The halo of the MilkyWay (MW) contains residual evidence of its hierarchical accretion history, such as stellar streams, dwarf satellite galaxies and possibly even intermediate-mass black holes the latter carried as they fell into the larger Galaxy. The discovery and study of these objects have the potential to answer elusive questions about our Galaxy, such as the accurate determination of its total mass, a fundamental quantity that determines the properties and fate of galaxies in the Universe.
I use a particle tagging technique to dynamically populate the N-body Via Lactea II high-resolution simulation with stars. The method is calibrated using the observed luminosity function of Milky Way satellites and the concentration of their stellar populations, and self-consistently follows the accretion and disruption of progenitor dwarfs and the build-up of the stellar halo in a cosmological "live host". Simple prescriptions for assigning stellar populations to collisionless particles are able to reproduce many properties of the observed Milky Way halo and its surviving dwarf satellites, like velocity dispersions, sizes, brightness profiles, metallicities, and spatial distribution. I apply a standard mass estimation algorithm based on Jeans modelling of the line-of-sight velocity dispersion profiles to the simulated dwarf spheroidals, and test the accuracy of this technique. The inner mass-luminosity relation for currently detectable satellites is nearly flat in this model, in qualitative agreement with the "common mass scale" found in Milky Way dwarfs.

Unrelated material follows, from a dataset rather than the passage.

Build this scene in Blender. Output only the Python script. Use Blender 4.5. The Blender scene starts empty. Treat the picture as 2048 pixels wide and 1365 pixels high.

I extend the tagging approach to the study of intermediate-mass black holes (IMBHs), and assess the size, properties, and detectability of the leftover accreted halo population. The method assigns a black hole to the most tightly bound central particle of each subhalo at infall according to an extrapolation of the MBH-sigma star relation, and self-consistently follows the accretion and disruption of Milky Way progenitor dwarfs and their holes in a cosmological "live" host from high redshift to today. I show that, depending on the minimum stellar velocity dispersion, below which central black holes are assumed to be increasingly rare, as many as two thousand or as few as seventy IMBHs may be left wandering in the halo of the Milky Way today. I identify two main Galactic subpopulations, "naked" IMBHs, whose host subhalos were totally destroyed after infall, and "clothed" IMBHs residing in dark matter satellites that survived tidal stripping. Naked IMBHs typically constitute about half of the total and are more centrally concentrated. Their detection may provide an observational tool to constrain the formation history of massive
black holes in the early Universe.
I use the results from the stellar halo tagging in combination with the state-of-the-art hydrodynamical cosmological simulation Eris to address the question of the poorly known Milky Way halo mass. Taking advantage of the two simulated galaxies' very different masses, I explore the full range of estimates for the Galaxy from observational data. I establish that the simulated halos reproduce many of the properties of the MW stellar halo, including its density profile slope, velocity anisotropy and, in the case of the lighter galaxy, its radial velocity dispersion profile. There is a striking link between discontinuities in these quantities where significant pileup of stars in the orbital apocenters of their progenitors exists in phase space. I carry out controlled experiments using numerical integration of the Jeans equation to conclude that the lighter halo, Eris, indeed provides a much better fit to the data than the more massive halo of Via Lactea II.